Does LW 2.0 still have the functionality to make polls in comments? (I don’t remember seeing any recently.) This seems like the question that could be easily answered by a poll.
It doesn’t; this feature didn’t survive the switchover from old-LW to LW2.0.
My point wasn’t about the size about the company but about whether or not the company already has large piles of cash that it doesn’t know how to invest.
There are companies that want to invest more capital then they have available and thus have room for funding and there are companies where that isn’t the case.
There’s a hilarious interview with Peter Thiel and Eric Schmidt where Thiel charges Google with not spending their 50 billion dollar in the bank that it doesn’t know what to do with and Eric Schmidt says “What you discover running these companies is that there are limits that are not cash...”
That interview happened back in 2012 but since then the amount of cash reverse of Alphabet has more then doubled despite some stock buybacks.
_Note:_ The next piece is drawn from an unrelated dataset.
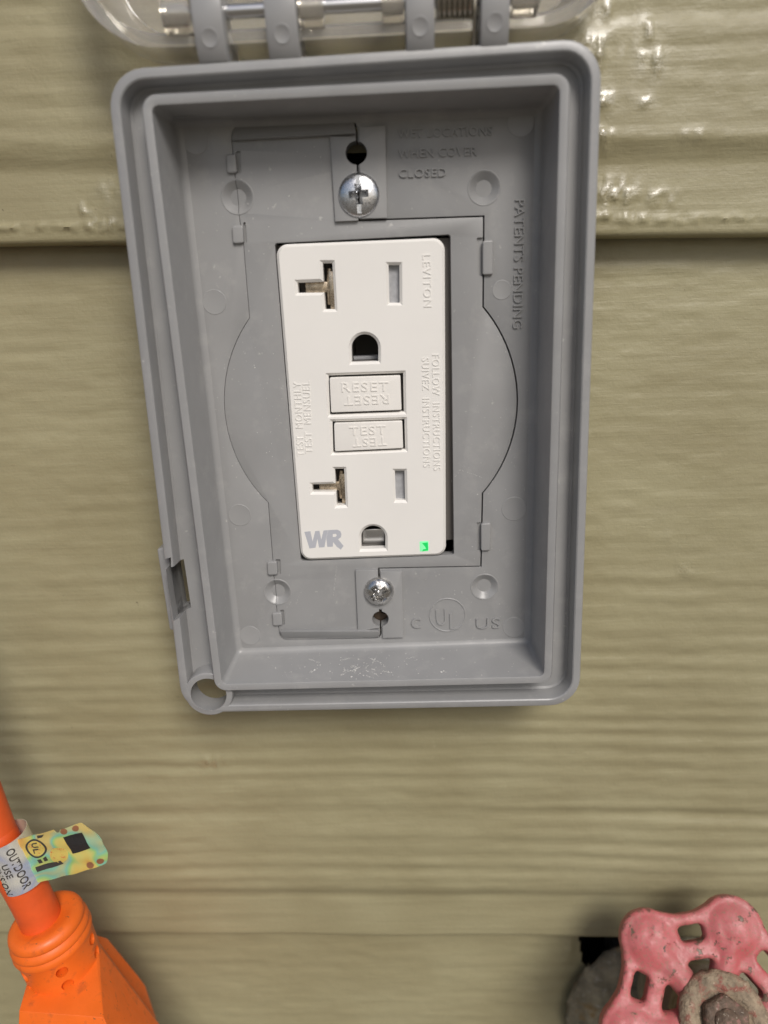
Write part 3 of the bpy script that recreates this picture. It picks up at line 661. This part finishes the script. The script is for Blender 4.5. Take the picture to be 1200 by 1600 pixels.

Companies like Tesla or Amazon seem to be willing to invest additional capital to which they have access in a way that Alphabet and Microsoft simply don’t.
My general model would be that most LW’ler think that the instrumentally rational thing is to invest the money into a low-fee index fund.
Wow, that video makes me really hate Peter Thiel (I don’t necessarily disagree with any of the points he makes, but that communication style is really uncool)
In most context I would also dislike this communication style. In this case I feel that the communication style is necessary to get a straight answer from Eric Schmidt who would rather avoid the topic.
On the contrary, I aspire to the clarity and honesty of Thiel’s style. Schmidt seems somewhat unable to speak directly. Of the two of them, Thiel was able to say specifics about how the companies were doing excellently and how they were failing, and Schmidt could say neither.
Thank you for this reply, it motivated me to think deeper about the nature of my reaction to Thiel’s statements, and my thoughts on the conversation between Thiel and Schmidt. I would share my thoughts here, but writing takes time and energy, and I’m not currently in position to do so.